**Directions:**
Write out the records beneath this line exactly as they appear, minus any images.

(Entries with scene source code)
******************************

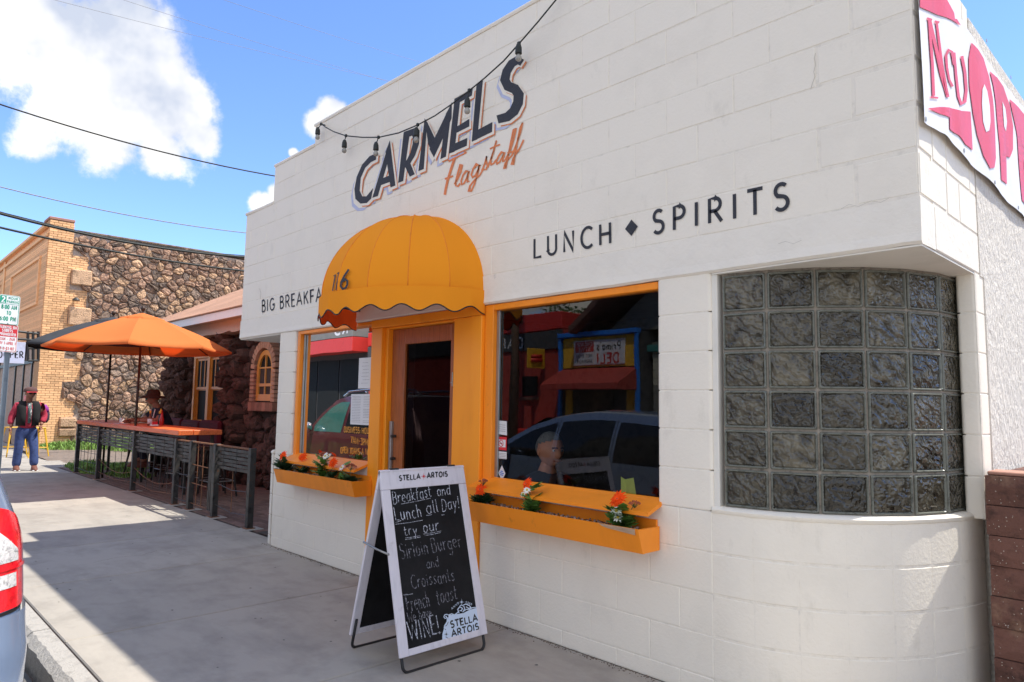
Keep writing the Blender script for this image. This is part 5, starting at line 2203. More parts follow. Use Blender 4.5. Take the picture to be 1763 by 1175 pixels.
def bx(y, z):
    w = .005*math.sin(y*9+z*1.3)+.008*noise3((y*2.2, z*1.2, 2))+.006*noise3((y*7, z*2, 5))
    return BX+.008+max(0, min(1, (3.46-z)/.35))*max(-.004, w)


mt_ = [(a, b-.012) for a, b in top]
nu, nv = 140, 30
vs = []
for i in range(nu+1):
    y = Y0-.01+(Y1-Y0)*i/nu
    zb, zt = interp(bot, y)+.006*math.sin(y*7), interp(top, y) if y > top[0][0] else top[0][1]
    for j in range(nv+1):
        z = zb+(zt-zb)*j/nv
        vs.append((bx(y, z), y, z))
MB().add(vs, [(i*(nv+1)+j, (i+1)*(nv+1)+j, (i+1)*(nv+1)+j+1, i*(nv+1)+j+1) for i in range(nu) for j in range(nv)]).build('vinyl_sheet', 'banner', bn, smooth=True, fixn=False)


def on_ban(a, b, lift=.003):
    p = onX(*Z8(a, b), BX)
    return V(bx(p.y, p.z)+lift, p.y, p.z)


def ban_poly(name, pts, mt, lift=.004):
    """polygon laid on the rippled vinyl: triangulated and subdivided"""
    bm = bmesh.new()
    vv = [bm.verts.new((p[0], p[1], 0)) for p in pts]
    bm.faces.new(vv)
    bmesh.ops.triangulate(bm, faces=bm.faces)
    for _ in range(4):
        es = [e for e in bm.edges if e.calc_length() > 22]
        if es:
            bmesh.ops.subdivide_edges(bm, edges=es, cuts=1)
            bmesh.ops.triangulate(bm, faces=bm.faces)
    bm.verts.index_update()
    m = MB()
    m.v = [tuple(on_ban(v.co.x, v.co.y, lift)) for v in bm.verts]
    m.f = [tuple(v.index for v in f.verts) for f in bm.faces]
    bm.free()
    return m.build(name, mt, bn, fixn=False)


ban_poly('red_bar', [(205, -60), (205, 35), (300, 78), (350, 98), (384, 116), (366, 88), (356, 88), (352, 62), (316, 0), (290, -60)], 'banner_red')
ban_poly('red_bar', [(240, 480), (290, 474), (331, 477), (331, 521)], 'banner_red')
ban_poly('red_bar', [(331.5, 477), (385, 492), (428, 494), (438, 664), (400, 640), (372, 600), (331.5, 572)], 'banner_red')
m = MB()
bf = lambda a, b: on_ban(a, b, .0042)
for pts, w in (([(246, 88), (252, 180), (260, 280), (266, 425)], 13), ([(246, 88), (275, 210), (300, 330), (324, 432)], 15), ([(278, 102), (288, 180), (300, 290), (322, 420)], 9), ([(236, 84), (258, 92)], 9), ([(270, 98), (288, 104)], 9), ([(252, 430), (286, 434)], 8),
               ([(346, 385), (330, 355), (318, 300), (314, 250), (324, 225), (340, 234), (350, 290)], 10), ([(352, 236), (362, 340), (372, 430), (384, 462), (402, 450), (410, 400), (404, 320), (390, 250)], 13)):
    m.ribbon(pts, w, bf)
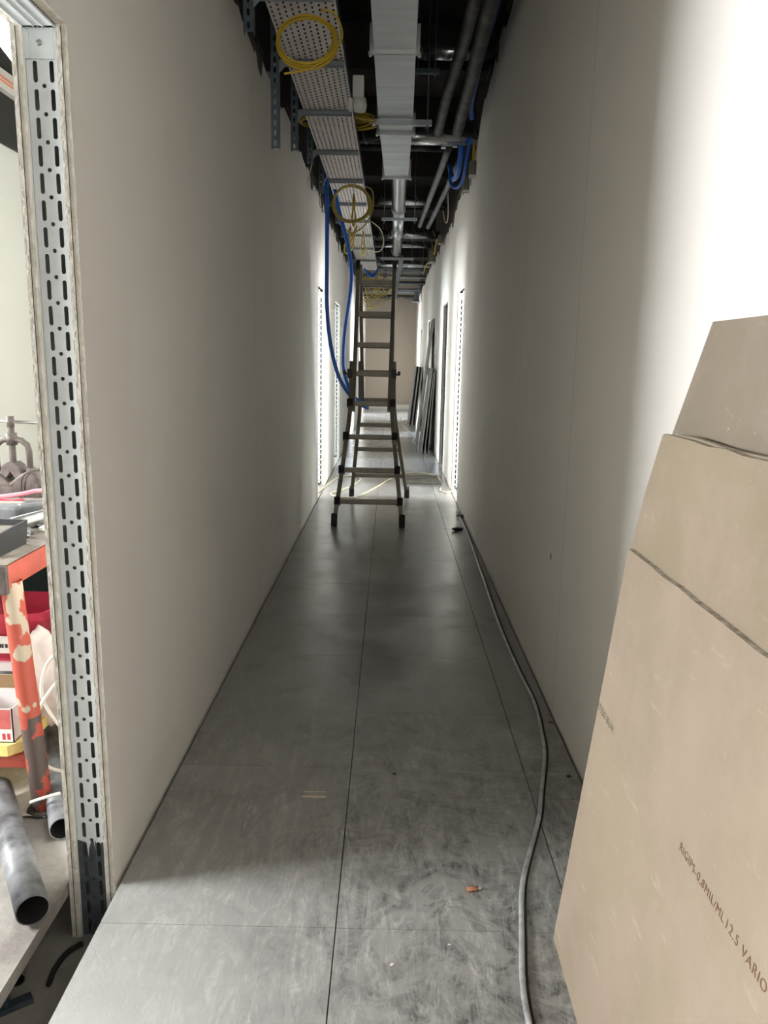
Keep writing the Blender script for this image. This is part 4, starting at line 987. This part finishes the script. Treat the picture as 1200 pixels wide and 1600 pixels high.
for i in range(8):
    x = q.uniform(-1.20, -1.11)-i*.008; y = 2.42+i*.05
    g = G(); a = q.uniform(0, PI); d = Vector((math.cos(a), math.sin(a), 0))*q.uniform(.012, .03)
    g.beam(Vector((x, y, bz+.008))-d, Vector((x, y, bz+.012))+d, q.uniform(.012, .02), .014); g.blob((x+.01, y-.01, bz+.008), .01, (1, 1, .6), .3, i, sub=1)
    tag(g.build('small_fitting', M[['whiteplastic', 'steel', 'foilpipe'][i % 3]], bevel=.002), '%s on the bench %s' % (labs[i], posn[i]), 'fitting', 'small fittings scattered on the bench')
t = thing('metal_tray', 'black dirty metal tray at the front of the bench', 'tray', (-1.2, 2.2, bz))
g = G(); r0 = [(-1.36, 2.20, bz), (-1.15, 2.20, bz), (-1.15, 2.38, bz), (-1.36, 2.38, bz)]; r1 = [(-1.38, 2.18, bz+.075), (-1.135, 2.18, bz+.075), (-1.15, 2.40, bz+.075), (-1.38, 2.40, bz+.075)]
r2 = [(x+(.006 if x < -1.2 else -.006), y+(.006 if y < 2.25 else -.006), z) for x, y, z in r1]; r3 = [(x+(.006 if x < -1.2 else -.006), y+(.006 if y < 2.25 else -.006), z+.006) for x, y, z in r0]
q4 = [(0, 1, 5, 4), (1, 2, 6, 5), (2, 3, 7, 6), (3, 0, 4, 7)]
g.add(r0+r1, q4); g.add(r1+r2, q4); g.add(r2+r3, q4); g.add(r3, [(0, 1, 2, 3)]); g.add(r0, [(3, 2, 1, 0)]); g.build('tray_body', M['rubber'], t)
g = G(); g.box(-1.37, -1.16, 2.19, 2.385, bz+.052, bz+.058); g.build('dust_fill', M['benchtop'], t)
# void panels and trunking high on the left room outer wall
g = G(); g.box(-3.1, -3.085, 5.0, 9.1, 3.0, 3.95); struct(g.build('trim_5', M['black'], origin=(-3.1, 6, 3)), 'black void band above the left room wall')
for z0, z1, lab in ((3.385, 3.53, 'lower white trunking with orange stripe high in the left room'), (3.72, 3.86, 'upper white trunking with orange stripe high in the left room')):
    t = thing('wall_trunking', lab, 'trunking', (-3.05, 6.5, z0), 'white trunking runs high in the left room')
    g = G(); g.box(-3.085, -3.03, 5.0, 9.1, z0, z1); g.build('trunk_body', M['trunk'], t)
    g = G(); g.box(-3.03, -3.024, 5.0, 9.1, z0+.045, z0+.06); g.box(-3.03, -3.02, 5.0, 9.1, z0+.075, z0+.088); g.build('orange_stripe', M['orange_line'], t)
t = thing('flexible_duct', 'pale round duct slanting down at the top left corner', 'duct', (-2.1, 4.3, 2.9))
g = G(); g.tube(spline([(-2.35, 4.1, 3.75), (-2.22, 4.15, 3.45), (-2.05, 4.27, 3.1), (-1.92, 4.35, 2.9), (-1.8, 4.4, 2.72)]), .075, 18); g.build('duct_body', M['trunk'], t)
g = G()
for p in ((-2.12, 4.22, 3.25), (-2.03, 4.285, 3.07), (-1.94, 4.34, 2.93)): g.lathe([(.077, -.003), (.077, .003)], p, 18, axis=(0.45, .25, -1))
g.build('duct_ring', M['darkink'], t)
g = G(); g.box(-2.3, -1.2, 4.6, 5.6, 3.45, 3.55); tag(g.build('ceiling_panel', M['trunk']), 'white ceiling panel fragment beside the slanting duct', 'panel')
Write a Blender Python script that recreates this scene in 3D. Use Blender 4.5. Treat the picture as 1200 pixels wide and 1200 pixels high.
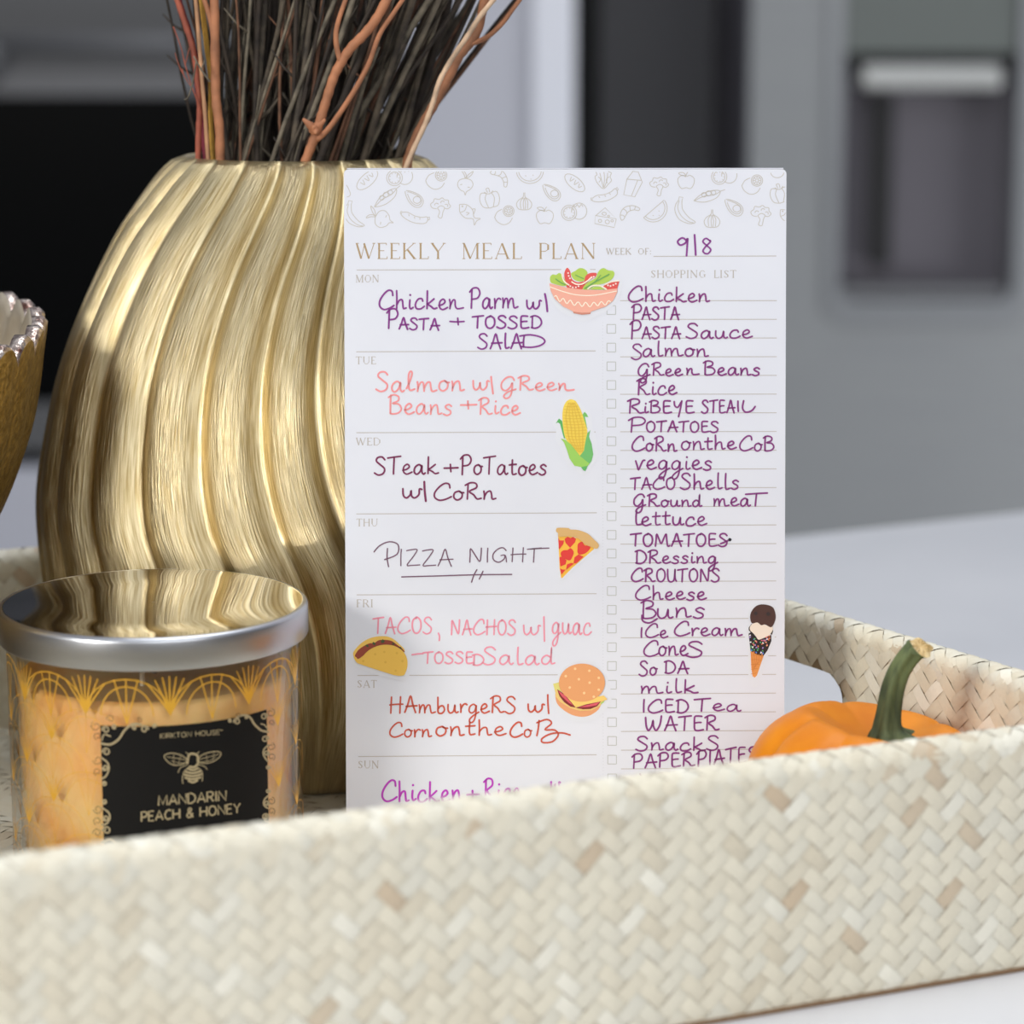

******************************

**Output:**
Keep writing the Blender script for this image. This is part 5, starting at line 2203. More parts follow. Use Blender 4.5. Take the picture to be 1763 by 1175 pixels.
def bx(y, z):
    w = .005*math.sin(y*9+z*1.3)+.008*noise3((y*2.2, z*1.2, 2))+.006*noise3((y*7, z*2, 5))
    return BX+.008+max(0, min(1, (3.46-z)/.35))*max(-.004, w)


mt_ = [(a, b-.012) for a, b in top]
nu, nv = 140, 30
vs = []
for i in range(nu+1):
    y = Y0-.01+(Y1-Y0)*i/nu
    zb, zt = interp(bot, y)+.006*math.sin(y*7), interp(top, y) if y > top[0][0] else top[0][1]
    for j in range(nv+1):
        z = zb+(zt-zb)*j/nv
        vs.append((bx(y, z), y, z))
MB().add(vs, [(i*(nv+1)+j, (i+1)*(nv+1)+j, (i+1)*(nv+1)+j+1, i*(nv+1)+j+1) for i in range(nu) for j in range(nv)]).build('vinyl_sheet', 'banner', bn, smooth=True, fixn=False)


def on_ban(a, b, lift=.003):
    p = onX(*Z8(a, b), BX)
    return V(bx(p.y, p.z)+lift, p.y, p.z)


def ban_poly(name, pts, mt, lift=.004):
    """polygon laid on the rippled vinyl: triangulated and subdivided"""
    bm = bmesh.new()
    vv = [bm.verts.new((p[0], p[1], 0)) for p in pts]
    bm.faces.new(vv)
    bmesh.ops.triangulate(bm, faces=bm.faces)
    for _ in range(4):
        es = [e for e in bm.edges if e.calc_length() > 22]
        if es:
            bmesh.ops.subdivide_edges(bm, edges=es, cuts=1)
            bmesh.ops.triangulate(bm, faces=bm.faces)
    bm.verts.index_update()
    m = MB()
    m.v = [tuple(on_ban(v.co.x, v.co.y, lift)) for v in bm.verts]
    m.f = [tuple(v.index for v in f.verts) for f in bm.faces]
    bm.free()
    return m.build(name, mt, bn, fixn=False)


ban_poly('red_bar', [(205, -60), (205, 35), (300, 78), (350, 98), (384, 116), (366, 88), (356, 88), (352, 62), (316, 0), (290, -60)], 'banner_red')
ban_poly('red_bar', [(240, 480), (290, 474), (331, 477), (331, 521)], 'banner_red')
ban_poly('red_bar', [(331.5, 477), (385, 492), (428, 494), (438, 664), (400, 640), (372, 600), (331.5, 572)], 'banner_red')
m = MB()
bf = lambda a, b: on_ban(a, b, .0042)
for pts, w in (([(246, 88), (252, 180), (260, 280), (266, 425)], 13), ([(246, 88), (275, 210), (300, 330), (324, 432)], 15), ([(278, 102), (288, 180), (300, 290), (322, 420)], 9), ([(236, 84), (258, 92)], 9), ([(270, 98), (288, 104)], 9), ([(252, 430), (286, 434)], 8),
               ([(346, 385), (330, 355), (318, 300), (314, 250), (324, 225), (340, 234), (350, 290)], 10), ([(352, 236), (362, 340), (372, 430), (384, 462), (402, 450), (410, 400), (404, 320), (390, 250)], 13)):
    m.ribbon(pts, w, bf)
Keep writing the Blender script for this image. This is part 4, starting at line 987. This part finishes the script. Treat the picture as 1200 pixels wide and 1600 pixels high.
for i in range(8):
    x = q.uniform(-1.20, -1.11)-i*.008; y = 2.42+i*.05
    g = G(); a = q.uniform(0, PI); d = Vector((math.cos(a), math.sin(a), 0))*q.uniform(.012, .03)
    g.beam(Vector((x, y, bz+.008))-d, Vector((x, y, bz+.012))+d, q.uniform(.012, .02), .014); g.blob((x+.01, y-.01, bz+.008), .01, (1, 1, .6), .3, i, sub=1)
    tag(g.build('small_fitting', M[['whiteplastic', 'steel', 'foilpipe'][i % 3]], bevel=.002), '%s on the bench %s' % (labs[i], posn[i]), 'fitting', 'small fittings scattered on the bench')
t = thing('metal_tray', 'black dirty metal tray at the front of the bench', 'tray', (-1.2, 2.2, bz))
g = G(); r0 = [(-1.36, 2.20, bz), (-1.15, 2.20, bz), (-1.15, 2.38, bz), (-1.36, 2.38, bz)]; r1 = [(-1.38, 2.18, bz+.075), (-1.135, 2.18, bz+.075), (-1.15, 2.40, bz+.075), (-1.38, 2.40, bz+.075)]
r2 = [(x+(.006 if x < -1.2 else -.006), y+(.006 if y < 2.25 else -.006), z) for x, y, z in r1]; r3 = [(x+(.006 if x < -1.2 else -.006), y+(.006 if y < 2.25 else -.006), z+.006) for x, y, z in r0]
q4 = [(0, 1, 5, 4), (1, 2, 6, 5), (2, 3, 7, 6), (3, 0, 4, 7)]
g.add(r0+r1, q4); g.add(r1+r2, q4); g.add(r2+r3, q4); g.add(r3, [(0, 1, 2, 3)]); g.add(r0, [(3, 2, 1, 0)]); g.build('tray_body', M['rubber'], t)
g = G(); g.box(-1.37, -1.16, 2.19, 2.385, bz+.052, bz+.058); g.build('dust_fill', M['benchtop'], t)
# void panels and trunking high on the left room outer wall
g = G(); g.box(-3.1, -3.085, 5.0, 9.1, 3.0, 3.95); struct(g.build('trim_5', M['black'], origin=(-3.1, 6, 3)), 'black void band above the left room wall')
for z0, z1, lab in ((3.385, 3.53, 'lower white trunking with orange stripe high in the left room'), (3.72, 3.86, 'upper white trunking with orange stripe high in the left room')):
    t = thing('wall_trunking', lab, 'trunking', (-3.05, 6.5, z0), 'white trunking runs high in the left room')
    g = G(); g.box(-3.085, -3.03, 5.0, 9.1, z0, z1); g.build('trunk_body', M['trunk'], t)
    g = G(); g.box(-3.03, -3.024, 5.0, 9.1, z0+.045, z0+.06); g.box(-3.03, -3.02, 5.0, 9.1, z0+.075, z0+.088); g.build('orange_stripe', M['orange_line'], t)
t = thing('flexible_duct', 'pale round duct slanting down at the top left corner', 'duct', (-2.1, 4.3, 2.9))
g = G(); g.tube(spline([(-2.35, 4.1, 3.75), (-2.22, 4.15, 3.45), (-2.05, 4.27, 3.1), (-1.92, 4.35, 2.9), (-1.8, 4.4, 2.72)]), .075, 18); g.build('duct_body', M['trunk'], t)
g = G()
for p in ((-2.12, 4.22, 3.25), (-2.03, 4.285, 3.07), (-1.94, 4.34, 2.93)): g.lathe([(.077, -.003), (.077, .003)], p, 18, axis=(0.45, .25, -1))
g.build('duct_ring', M['darkink'], t)
g = G(); g.box(-2.3, -1.2, 4.6, 5.6, 3.45, 3.55); tag(g.build('ceiling_panel', M['trunk']), 'white ceiling panel fragment beside the slanting duct', 'panel')
Write a Blender Python script that recreates this scene in 3D. Use Blender 4.5. Treat the picture as 1200 pixels wide and 1200 pixels high.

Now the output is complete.